100-year-old gate returns to Milton cemetery

This picture of the George Newman gate during restoration also reveals the manufacturer's plate, The Stewart Ironworks Cincinnati, Ohio. [Special to the Press Gazette]

MILTON — Milton's historic cemetery will receive a 100-year-old artifact this month, a gate bearing the name Capt. George Neuman.

The gate was among other unknown cemetery objects in a Quonset hut where the St.
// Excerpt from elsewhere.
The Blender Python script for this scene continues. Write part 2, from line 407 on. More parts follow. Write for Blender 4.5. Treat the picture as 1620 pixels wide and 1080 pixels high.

Michael’s Cemetery Foundation kept other unknown funerary items, according to University of West Florida research associate Margo Stringfield.

“Often people might take some fencing from a cemetery,” she said, “and think better of it later and turn it in to somebody as they found it or take to where it might have come from.”

The foundation has been the steward of the cemetery since 2000 and the gate was there then, according to Stringfield.

Catherine Eddins, the community outreach coordinator with the UWF Archaeology Institute, discovered where the gate belongs, according to Stringfield.

“Now we have much better access to information,” Stringfield said.

Before UWF decided to return the gate to Milton, it had to be restored.

“So this gate had been sitting around quite some time,” Stringfield said. “It had gone through (Hurricane) Ivan and the big flood. It was rusted and not in such pristine condition. The Archaeology Institute asked Dr. John Bratten, the chairman of our department and also the head of the conservation lab, if there might be student volunteer … to do some conservation work on it.”

UWF student Mark Trosien worked on the gate under Chairman and Associate Professor of Anthropology John Bratten, of Pace.

“Mark Trosien is one of my students,” Bratten said. “I teach a class called conservation. We take care of all the artifacts from all the archaeological sites we work on. We have a conservation lab. Mark took this on as his project.”

The restoration purpose was not to make the gate look new, Bratten said.

“It was covered in layers of paint and rusting off where vertical supports were going to break,” he said. “We did minimal restoration. We didn’t want it to look new, just be sturdy again. Mark did the work (with) my guidance. By taking layers off it made it much more crisp, more detailed.

The story is neat that it ended up in St. Michael’s but belongs in Milton. I’m happy to see this one get back home.”